St. Gregory the Great applies his lashes. Conversations ensue, and I try to rebuild bridges. In the future, the Church does not need some Hotspur clergyman on her hands. Am I really fit for this work? I’m like a bull in a china shop. I remember my grandfather sitting in his easy chair, smelling an Augusta County breeze of hay, manure, and the spilt blood of Civil War dead. “It don’t ever let up, do it?” he was asking me after one of his troublesome days. “No,” I answer out loud as I type in my bedroom. Though in my own house, I feel thrown out into the desert wastes, but they say that the children of Israel were guided at night by a Pillar of Flame in the wilderness.

***

For Advent, St. Mark’s hosts a “quiet day” on Saturday. A guest, Fr. David, offers devotionals. Afterward, parishioners break off to meditate in silence. I head up to the children’s chapel, where I think on the preceding lesson: “Advent is a penitential season of preparation for Christ’s coming. And so the characteristic question of Advent is, ‘Are you ready?’ Like December 25th and the Christmas shopping and the Christmas cookies and the Christmas decorations and all of that–Christmas comes whether we’re ready or not, thank God. Our Lord comes, whether we’re ready or not, thank God. Thank God.”

***

“So what do you want for Christmas?” my mother asks. I mumble, “Oh, nothing in particular.” As my new station in life is teaching me, I don’t need a lot of stuff to be happy. In fact, if you were to talk to a monk, they’d say you don’t really need any possessions. This is their witness to both the Church and the world.

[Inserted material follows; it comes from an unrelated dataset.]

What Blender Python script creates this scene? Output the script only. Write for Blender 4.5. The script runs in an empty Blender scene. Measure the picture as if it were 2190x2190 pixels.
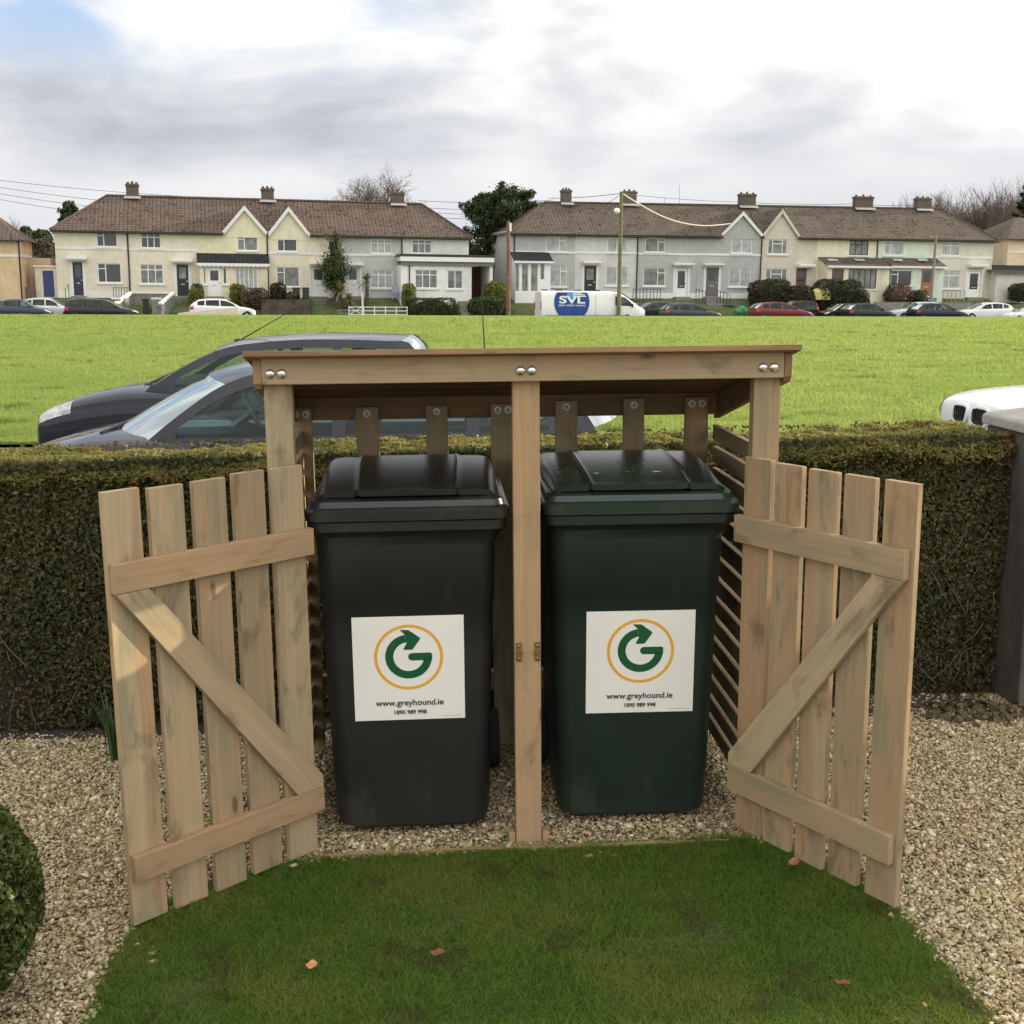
import bpy, bmesh, math, random
import numpy as np
from mathutils import Matrix, Vector, noise as mnoise
R_ = math.radians
random.seed(7); RNG = np.random.default_rng(11)
sc = bpy.context.scene
COL = sc.collection

# ------------------------------------------------------------------ camera, world, sun, exposure
EYE = 1.65; FPX = 2532.3; PITCH = 0.1885; ROLL = -0.009; ROLL_FAR = 0.010; SZ = 2190.0
def basis(r):
    f = np.array([0, math.cos(PITCH), -math.sin(PITCH)]); a = np.array([1., 0, 0]); b = np.cross(a, f)
    return math.cos(r)*a+math.sin(r)*b, -math.sin(r)*a+math.cos(r)*b, f
rt, up, fw = basis(ROLL)
cd = bpy.data.cameras.new('camera'); cam = bpy.data.objects.new('camera', cd); COL.objects.link(cam)
cd.sensor_fit = 'HORIZONTAL'; cd.sensor_width = 36; cd.lens = 36*FPX/SZ; cd.clip_start = .05; cd.clip_end = 3000
cam.matrix_world = Matrix(((rt[0], up[0], -fw[0], 0), (rt[1], up[1], -fw[1], 0), (rt[2], up[2], -fw[2], EYE), (0, 0, 0, 1)))
sc.camera = cam
SUN_AZ, SUN_EL = R_(69), R_(14.7)
SDIR = Vector((math.sin(SUN_AZ)*math.cos(SUN_EL), math.cos(SUN_AZ)*math.cos(SUN_EL), math.sin(SUN_EL)))
sl = bpy.data.lights.new('sun', 'SUN'); sl.energy = 5.0; sl.angle = R_(.5); sl.color = (1, .87, .66)
so = bpy.data.objects.new('sun', sl); COL.objects.link(so); so.rotation_euler = SDIR.to_track_quat('Z', 'Y').to_euler()
sc.view_settings.view_transform = 'Standard'; sc.view_settings.look = 'None'; sc.view_settings.gamma = 1
sc.view_settings.exposure = 0.28
sc.cycles.use_denoising = True
sc.cycles.max_bounces = 7; sc.cycles.diffuse_bounces = 3; sc.cycles.glossy_bounces = 3; sc.cycles.transparent_max_bounces = 12
sc.cycles.caustics_reflective = False; sc.cycles.caustics_refractive = False; sc.cycles.sample_clamp_indirect = 6

class NT:
    """tiny node-tree writer"""
    def __init__(s, tree): s.t = tree; tree.nodes.clear()
    def n(s, typ, ins=None, **props):
        nd = s.t.nodes.new(typ)
        for k, v in props.items(): setattr(nd, k, v)
        for k, v in (ins or {}).items(): s.set(nd, k, v)
        return nd
    def set(s, nd, k, v):
        sock = nd.inputs[k]
        if isinstance(v, bpy.types.NodeSocket): s.t.links.new(v, sock)
        elif isinstance(v, bpy.types.Node): s.t.links.new(v.outputs[0], sock)
        elif isinstance(v, (tuple, list)) and len(v) == 3 and sock.type == 'RGBA': sock.default_value = (*v, 1)
        else: sock.default_value = v
    def m(s, op, a, b=0.0, c=0.0, clamp=False): return s.n('ShaderNodeMath', {0: a, 1: b, 2: c}, operation=op, use_clamp=clamp).outputs[0]
    def v(s, op, a, b=(0, 0, 0)):
        nd = s.n('ShaderNodeVectorMath', {0: a, 1: b}, operation=op); return nd.outputs['Value'] if op in ('DOT_PRODUCT', 'LENGTH') else nd.outputs[0]
    def mix(s, f, a, b, bl='MIX'):
        nd = s.n('ShaderNodeMix', data_type='RGBA', blend_type=bl); s.set(nd, 0, f); s.set(nd, 6, a); s.set(nd, 7, b); return nd.outputs[2]
    def noise(s, vec, scale, detail=4, rough=.55, dist=0.):
        return s.n('ShaderNodeTexNoise', {'Vector': vec, 'Scale': scale, 'Detail': detail, 'Roughness': rough, 'Distortion': dist}).outputs[0]
    def ramp(s, f, *st):
        nd = s.n('ShaderNodeValToRGB', {0: f}); el = nd.color_ramp.elements
        while len(el) < len(st): el.new(.5)
        for e, (p, c) in zip(el, st): e.position = p; e.color = (*c, 1) if isinstance(c, tuple) else (c, c, c, 1)
        return nd.outputs[0]
    def sep(s, v): return s.n('ShaderNodeSeparateXYZ', {0: v}).outputs
    def comb(s, x, y, z): return s.n('ShaderNodeCombineXYZ', {0: x, 1: y, 2: z}).outputs[0]
    def rng(s, v, a, b, c, d, smooth=True):
        return s.n('ShaderNodeMapRange', {0: v, 1: a, 2: b, 3: c, 4: d}, interpolation_type='SMOOTHSTEP' if smooth else 'LINEAR').outputs[0]

W = bpy.data.worlds.new('World'); sc.world = W; W.use_nodes = True
t = NT(W.node_tree)
tc = t.n('ShaderNodeTexCoord').outputs['Generated']
sky = t.n('ShaderNodeTexSky', sky_type='NISHITA', sun_disc=False, sun_elevation=SUN_EL, sun_rotation=SUN_AZ).outputs[0]
x, y, z = t.sep(tc)
den = t.m('ADD', t.m('MAXIMUM', z, 0.0), .16)
px_, py_ = t.m('DIVIDE', x, den), t.m('DIVIDE', y, den)
n1 = t.noise(t.v('ADD', t.v('MULTIPLY', tc, (5.2, 5.2, 12.)), (3.1, .7, 2.2)), 1., 7, .50, .25)       # puffy cloud bodies
n2 = t.noise(t.v('ADD', t.v('MULTIPLY', tc, (2.6, 2.6, 15.)), (8.3, 2.2, 5.)), 1., 6, .48, .35)        # long flat grey undersides
az = t.m('ARCTAN2', x, y)
el = t.m('ARCSINE', z)
front = t.rng(y, .55, .8, 0, 1)
# the cloud is thin and bright up towards the sun on the right, a grey bank lies lower down
glow = t.m('MULTIPLY', t.m('MULTIPLY', t.rng(el, .105, .20, 0, 1), t.rng(el, .42, .30, 0, 1)), t.m('MULTIPLY', t.rng(az, -.16, .16, 0, 1), t.rng(az, 1.2, .7, 0, 1)))
glow = t.m('MULTIPLY', glow, t.rng(n1, .30, .58, .35, 1))
glow2 = t.m('MULTIPLY', t.m('MULTIPLY', t.rng(el, .07, .12, 0, 1), t.rng(az, .16, .32, 0, 1)), t.rng(n2, .38, .62, .1, .9))
band = t.m('MULTIPLY', t.rng(el, .075, .115, 0, 1), t.rng(el, .150, .200, 1, 0))
dark = t.m('MULTIPLY', band, t.rng(n2, .36, .62, .0, 1))
dark = t.m('MULTIPLY', dark, t.m('SUBTRACT', 1.0, t.m('MULTIPLY', t.m('MAXIMUM', glow, glow2), .85)), clamp=True)
puff = t.m('MULTIPLY', t.rng(n1, .34, .66, -.15, .17), t.rng(el, .06, .14, .15, 1))
light = t.m('ADD', .74, t.m('MULTIPLY', puff, 1.0))
light = t.m('ADD', light, t.m('MULTIPLY', t.m('MAXIMUM', glow, t.m('MULTIPLY', glow2, .9)), .48))
light = t.m('SUBTRACT', light, t.m('MULTIPLY', t.rng(el, .0, .09, .13, 0), 1.0))
light = t.m('ADD', light, t.rng(y, .2, -.5, 0, .45))                  # cloud behind the camera faces the sun and is brighter
light = t.m('ADD', light, t.rng(el, .35, .8, 0, .30))
lum = t.m('MULTIPLY', light, t.m('SUBTRACT', 1.0, t.m('MULTIPLY', dark, .24)))
ccol = t.mix(t.rng(lum, .35, .95, 0, 1), (.85, .905, 1.04), (1.0, .99, .965))
cloud = t.mix(1.0, ccol, t.comb(lum, lum, lum), 'MULTIPLY')
cloud = t.mix(1.0, cloud, (10, 10, 10), 'MULTIPLY')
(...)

In another sense, my parents couldn’t purchase what I really want. Besides, they already gave It. I recollect bedtime when I was four. At my bedside, my mother asks, “Which do you want to read?” “Do the one about the raising of Lazarus.”

Now we must all press deeper into this first and greatest gift. It’s a confusing world I find myself in, but for Morning Prayer I sing the greatest Advent hymn:

O come, Thou Day-spring, come and cheer

Our spirits by Thine advent here;

Disperse the gloomy clouds of night,

And death’s dark shadows put to flight.